Analyst · Chris Harris from Wells Fargo

And then switching gears, I guess a follow up here on the bank, I don’t think anybody could take issue with how well you guys have run the bank, I mean really very good performance there. But just wondering why loan growth hasn’t been a little bit stronger that has -- I mean I got it that you guys want to be kind of conservative growing the bank but it seems like you just have a tremendous opportunity to kind of increase the loan capacity there. So just wondering what you think about loan growth from here?

Ronald Kruszewski

Analyst · Chris Harris from Wells Fargo

I think we have a ability and continued ability to grow the loan book. We are being prudent, we are growing on a prudent basis. The loan growth could be a lot faster if I didn’t think it would outstrip how we are building the bank. I have always said that banks that get into trouble are banks that grow too fast. And so we are just taking a prudent approach. There is a lot of loan demand and there are a lot of loans that we don’t do, and some of the best loans we made are the ones we haven’t made.

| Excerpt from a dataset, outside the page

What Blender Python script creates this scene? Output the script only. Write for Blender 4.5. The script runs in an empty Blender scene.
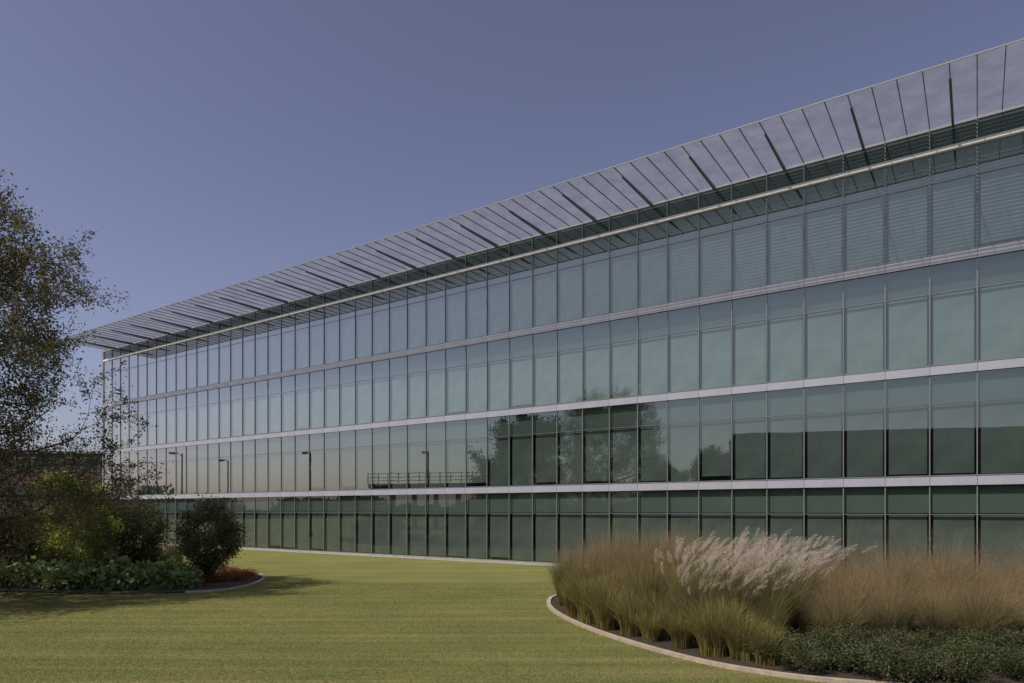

So I don’t really have a comment on that. I am not disappointed at all about what’s going on in our bank.

Operator

Operator

There are no further questions at this time. I will turn the call back over to Mr. Ron Kruszewski.

Ronald Kruszewski

Analyst · Bank of America Merrill Lynch

Very good, operator. Well everyone on the call, thank you. I again want to conclude by saying that it was a very, very good quarter. Run rate revenues of $1.6 billion, acceptable margin and I see real opportunity to build our franchise while I am cautious about the macro-economic environment with which we are operating today. With that I look forward to talking to everyone next quarter. Bye.

Operator

Operator

This concludes today’s conference call. You may now disconnect.